(3D scene scripts)
>> Begin
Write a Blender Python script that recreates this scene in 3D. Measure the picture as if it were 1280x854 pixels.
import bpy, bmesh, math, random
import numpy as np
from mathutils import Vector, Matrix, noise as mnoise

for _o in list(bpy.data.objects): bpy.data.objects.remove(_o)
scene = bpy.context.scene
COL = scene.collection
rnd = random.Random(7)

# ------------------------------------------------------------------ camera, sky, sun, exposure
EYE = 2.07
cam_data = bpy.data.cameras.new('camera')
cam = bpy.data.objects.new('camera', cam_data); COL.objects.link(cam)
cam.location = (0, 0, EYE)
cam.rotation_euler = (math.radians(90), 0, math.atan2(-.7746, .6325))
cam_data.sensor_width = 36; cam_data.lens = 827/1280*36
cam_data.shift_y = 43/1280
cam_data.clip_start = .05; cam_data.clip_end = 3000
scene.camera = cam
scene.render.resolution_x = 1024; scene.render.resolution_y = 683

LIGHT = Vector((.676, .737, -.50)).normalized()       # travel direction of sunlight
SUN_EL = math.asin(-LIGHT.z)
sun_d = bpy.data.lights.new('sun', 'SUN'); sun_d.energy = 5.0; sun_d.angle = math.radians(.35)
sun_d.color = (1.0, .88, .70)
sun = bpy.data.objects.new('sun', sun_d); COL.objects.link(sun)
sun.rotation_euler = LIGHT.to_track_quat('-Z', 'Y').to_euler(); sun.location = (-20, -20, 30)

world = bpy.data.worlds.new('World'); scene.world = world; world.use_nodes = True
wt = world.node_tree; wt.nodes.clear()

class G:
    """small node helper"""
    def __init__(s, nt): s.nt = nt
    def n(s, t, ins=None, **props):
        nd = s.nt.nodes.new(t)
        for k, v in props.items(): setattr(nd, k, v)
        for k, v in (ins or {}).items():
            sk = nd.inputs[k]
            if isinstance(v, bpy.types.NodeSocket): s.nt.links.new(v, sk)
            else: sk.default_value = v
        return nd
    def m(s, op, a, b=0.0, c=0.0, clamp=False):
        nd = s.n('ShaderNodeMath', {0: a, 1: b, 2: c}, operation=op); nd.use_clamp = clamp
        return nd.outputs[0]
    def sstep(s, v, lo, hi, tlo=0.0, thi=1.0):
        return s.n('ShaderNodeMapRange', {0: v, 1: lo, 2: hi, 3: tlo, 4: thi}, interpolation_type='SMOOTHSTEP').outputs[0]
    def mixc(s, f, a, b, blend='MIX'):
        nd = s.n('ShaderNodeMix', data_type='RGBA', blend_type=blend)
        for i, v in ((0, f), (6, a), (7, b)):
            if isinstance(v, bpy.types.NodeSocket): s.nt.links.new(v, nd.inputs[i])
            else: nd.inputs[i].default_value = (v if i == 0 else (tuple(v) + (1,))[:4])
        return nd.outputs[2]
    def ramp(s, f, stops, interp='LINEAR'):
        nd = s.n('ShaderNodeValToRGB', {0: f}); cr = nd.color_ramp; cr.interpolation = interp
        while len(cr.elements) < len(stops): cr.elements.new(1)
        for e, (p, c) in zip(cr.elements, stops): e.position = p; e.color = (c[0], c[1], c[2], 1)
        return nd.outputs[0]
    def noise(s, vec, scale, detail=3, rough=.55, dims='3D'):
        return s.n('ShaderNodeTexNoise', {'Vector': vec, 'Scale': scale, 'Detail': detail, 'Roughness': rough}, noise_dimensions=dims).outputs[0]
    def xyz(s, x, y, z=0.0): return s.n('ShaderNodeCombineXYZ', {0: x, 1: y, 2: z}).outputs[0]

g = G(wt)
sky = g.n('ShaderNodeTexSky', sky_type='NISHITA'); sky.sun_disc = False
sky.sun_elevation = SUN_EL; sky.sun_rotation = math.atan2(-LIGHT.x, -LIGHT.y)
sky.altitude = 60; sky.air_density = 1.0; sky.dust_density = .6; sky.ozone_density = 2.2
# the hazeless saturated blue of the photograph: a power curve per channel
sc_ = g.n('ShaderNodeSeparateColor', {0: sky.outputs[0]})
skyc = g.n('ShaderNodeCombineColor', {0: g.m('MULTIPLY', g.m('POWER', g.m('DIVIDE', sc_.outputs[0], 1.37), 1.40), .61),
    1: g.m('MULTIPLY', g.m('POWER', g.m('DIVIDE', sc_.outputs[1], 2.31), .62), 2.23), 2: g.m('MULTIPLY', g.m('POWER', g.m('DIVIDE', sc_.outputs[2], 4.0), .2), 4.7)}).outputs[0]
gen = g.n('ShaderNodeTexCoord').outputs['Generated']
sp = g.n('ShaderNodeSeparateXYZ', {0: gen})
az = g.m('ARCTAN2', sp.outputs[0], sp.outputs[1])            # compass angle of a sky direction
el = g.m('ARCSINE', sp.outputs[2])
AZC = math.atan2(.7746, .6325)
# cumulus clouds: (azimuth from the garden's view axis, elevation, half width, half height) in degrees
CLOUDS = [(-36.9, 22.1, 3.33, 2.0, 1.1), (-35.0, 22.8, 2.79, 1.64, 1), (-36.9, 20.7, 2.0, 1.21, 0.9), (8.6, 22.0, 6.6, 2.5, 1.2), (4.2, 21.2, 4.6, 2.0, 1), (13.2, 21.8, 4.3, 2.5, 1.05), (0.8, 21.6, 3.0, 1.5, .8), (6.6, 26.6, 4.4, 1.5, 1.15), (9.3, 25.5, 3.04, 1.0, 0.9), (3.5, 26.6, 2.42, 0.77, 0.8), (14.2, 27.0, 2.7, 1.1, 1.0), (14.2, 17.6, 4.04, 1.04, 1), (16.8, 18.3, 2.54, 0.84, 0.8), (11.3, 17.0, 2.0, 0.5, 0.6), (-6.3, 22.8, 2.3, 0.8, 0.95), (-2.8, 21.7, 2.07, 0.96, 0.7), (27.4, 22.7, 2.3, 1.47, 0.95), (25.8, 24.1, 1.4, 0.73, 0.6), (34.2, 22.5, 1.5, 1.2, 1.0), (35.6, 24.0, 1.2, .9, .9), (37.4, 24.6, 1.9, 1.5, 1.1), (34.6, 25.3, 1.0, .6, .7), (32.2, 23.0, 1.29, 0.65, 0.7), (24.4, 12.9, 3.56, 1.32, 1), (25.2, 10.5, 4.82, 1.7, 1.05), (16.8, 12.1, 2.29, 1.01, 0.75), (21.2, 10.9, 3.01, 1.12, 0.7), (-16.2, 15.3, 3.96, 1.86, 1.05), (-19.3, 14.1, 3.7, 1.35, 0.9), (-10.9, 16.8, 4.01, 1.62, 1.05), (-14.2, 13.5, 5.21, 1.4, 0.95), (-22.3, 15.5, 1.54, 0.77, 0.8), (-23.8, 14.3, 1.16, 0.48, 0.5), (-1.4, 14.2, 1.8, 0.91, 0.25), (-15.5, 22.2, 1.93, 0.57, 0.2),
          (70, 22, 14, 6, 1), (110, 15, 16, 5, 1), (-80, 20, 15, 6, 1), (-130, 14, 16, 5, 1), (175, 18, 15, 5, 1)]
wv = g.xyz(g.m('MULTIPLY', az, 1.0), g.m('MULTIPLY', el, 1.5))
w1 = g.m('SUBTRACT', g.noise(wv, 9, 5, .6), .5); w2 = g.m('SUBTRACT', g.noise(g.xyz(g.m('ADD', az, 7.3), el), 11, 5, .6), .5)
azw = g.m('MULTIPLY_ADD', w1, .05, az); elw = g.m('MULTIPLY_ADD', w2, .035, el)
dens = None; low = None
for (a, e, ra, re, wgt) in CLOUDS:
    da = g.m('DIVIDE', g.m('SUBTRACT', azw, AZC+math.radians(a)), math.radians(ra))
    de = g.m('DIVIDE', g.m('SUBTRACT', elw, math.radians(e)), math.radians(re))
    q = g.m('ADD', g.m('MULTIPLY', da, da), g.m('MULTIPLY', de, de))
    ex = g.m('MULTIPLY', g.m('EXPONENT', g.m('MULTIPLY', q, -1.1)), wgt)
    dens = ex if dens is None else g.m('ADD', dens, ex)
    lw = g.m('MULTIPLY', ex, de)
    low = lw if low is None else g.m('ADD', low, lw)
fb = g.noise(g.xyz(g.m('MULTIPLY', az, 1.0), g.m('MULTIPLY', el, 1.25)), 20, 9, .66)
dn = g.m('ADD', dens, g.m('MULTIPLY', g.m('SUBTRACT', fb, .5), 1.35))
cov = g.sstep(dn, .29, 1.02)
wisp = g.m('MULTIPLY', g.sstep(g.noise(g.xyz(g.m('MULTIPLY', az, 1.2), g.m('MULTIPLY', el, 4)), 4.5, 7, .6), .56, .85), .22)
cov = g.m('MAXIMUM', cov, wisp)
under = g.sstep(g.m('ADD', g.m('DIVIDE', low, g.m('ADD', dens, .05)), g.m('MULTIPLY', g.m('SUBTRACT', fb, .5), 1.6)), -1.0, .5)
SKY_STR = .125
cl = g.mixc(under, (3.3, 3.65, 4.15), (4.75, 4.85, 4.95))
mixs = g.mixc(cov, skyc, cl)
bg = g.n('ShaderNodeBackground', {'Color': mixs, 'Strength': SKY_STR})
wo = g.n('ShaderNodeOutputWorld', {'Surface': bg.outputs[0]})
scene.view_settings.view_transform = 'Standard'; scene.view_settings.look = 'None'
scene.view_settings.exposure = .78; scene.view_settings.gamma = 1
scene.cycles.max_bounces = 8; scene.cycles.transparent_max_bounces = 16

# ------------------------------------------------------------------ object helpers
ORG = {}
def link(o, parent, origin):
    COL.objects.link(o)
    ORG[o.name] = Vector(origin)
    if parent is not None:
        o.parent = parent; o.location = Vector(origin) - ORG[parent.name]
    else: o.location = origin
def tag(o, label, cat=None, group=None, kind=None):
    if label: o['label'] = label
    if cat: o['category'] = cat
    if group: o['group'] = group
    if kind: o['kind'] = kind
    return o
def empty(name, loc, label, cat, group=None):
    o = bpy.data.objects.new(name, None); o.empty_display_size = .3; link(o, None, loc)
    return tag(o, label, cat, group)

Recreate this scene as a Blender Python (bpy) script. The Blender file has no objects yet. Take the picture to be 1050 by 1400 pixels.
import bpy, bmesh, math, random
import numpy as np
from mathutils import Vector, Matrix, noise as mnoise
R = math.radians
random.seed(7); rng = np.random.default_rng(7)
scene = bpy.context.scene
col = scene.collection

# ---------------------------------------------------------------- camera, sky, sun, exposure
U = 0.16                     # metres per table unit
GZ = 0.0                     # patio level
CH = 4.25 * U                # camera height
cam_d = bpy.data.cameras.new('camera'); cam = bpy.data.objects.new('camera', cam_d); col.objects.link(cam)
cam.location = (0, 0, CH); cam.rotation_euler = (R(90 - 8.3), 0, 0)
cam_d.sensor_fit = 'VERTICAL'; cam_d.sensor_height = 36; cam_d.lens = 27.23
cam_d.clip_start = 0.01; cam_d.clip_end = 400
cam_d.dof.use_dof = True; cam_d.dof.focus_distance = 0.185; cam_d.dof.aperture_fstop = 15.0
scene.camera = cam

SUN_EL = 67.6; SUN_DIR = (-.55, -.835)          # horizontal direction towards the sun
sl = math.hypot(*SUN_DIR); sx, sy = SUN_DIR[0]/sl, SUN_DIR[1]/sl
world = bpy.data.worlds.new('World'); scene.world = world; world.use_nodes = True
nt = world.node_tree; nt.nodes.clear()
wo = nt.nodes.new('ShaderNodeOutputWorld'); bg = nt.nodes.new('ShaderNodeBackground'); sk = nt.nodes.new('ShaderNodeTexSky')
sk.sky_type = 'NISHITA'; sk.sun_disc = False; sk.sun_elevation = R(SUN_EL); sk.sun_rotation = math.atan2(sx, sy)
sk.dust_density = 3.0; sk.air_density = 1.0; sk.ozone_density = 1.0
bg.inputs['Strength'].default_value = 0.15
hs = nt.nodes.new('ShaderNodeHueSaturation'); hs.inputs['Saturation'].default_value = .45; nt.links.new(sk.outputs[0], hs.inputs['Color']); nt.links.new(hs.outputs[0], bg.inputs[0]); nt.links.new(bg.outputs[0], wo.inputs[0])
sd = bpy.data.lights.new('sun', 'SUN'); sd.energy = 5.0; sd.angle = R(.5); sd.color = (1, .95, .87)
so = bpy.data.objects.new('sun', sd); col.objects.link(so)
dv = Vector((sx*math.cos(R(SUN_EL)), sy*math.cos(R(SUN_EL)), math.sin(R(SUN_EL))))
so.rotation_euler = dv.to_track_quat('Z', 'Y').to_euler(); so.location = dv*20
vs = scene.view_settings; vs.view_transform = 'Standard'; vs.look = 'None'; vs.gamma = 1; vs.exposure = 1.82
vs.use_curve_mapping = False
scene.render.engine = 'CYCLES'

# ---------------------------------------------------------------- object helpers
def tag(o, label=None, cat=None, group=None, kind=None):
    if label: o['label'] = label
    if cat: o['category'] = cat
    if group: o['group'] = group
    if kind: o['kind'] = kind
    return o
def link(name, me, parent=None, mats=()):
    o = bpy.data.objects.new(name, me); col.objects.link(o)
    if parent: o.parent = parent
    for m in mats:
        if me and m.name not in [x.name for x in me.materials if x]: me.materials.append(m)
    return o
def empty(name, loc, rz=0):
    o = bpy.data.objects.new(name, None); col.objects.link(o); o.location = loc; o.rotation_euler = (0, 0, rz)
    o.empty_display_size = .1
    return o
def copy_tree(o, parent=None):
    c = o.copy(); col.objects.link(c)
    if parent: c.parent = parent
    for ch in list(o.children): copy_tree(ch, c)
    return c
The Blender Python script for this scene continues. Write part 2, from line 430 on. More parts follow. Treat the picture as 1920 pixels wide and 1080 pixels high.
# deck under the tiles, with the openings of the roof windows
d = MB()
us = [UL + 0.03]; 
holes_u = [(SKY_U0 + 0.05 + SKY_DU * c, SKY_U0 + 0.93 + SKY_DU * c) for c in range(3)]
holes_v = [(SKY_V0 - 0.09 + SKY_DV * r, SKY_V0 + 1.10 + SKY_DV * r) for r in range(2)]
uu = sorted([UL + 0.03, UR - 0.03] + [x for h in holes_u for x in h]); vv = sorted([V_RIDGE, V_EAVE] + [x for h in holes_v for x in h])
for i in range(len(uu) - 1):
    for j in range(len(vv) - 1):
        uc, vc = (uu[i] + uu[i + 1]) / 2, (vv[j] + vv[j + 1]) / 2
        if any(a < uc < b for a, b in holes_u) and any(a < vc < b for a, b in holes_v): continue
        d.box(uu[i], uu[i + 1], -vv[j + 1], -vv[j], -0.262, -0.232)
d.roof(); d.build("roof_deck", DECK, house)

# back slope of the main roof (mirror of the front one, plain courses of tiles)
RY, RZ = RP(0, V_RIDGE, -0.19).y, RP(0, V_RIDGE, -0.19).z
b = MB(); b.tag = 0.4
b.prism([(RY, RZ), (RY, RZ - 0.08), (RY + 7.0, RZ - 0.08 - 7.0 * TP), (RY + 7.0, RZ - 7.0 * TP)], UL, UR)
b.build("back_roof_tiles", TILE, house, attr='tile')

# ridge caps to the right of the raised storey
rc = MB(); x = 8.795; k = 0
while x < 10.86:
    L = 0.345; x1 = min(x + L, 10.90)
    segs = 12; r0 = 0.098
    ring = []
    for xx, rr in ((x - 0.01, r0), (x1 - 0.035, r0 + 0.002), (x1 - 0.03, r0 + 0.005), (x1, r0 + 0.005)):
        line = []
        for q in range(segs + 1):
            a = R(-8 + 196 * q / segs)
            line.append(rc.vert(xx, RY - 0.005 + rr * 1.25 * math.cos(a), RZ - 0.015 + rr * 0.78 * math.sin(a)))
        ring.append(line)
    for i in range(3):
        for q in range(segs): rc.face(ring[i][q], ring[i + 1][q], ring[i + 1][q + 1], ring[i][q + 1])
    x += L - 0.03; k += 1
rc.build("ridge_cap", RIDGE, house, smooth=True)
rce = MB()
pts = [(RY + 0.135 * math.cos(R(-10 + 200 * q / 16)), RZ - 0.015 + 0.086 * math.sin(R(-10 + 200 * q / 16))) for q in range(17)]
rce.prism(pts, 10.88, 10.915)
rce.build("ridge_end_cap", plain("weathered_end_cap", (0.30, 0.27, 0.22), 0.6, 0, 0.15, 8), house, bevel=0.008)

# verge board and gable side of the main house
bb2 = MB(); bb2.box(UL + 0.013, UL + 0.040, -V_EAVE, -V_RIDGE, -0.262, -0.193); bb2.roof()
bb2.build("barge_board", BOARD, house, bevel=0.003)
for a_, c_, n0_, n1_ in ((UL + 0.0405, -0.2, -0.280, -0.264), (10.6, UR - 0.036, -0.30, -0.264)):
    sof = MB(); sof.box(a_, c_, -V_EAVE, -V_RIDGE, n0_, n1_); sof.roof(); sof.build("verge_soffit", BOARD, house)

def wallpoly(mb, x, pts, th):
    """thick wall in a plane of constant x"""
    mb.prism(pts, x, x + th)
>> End
- **PROBLEM DETAILS**
Print exactly the lines from the beginning of the entries through the line with "rnd = random.Random(7)". Output nothing more.

- **RESULT FOR THIS TASK**
Write a Blender Python script that recreates this scene in 3D. Measure the picture as if it were 1280x854 pixels.
import bpy, bmesh, math, random
import numpy as np
from mathutils import Vector, Matrix, noise as mnoise

for _o in list(bpy.data.objects): bpy.data.objects.remove(_o)
scene = bpy.context.scene
COL = scene.collection
rnd = random.Random(7)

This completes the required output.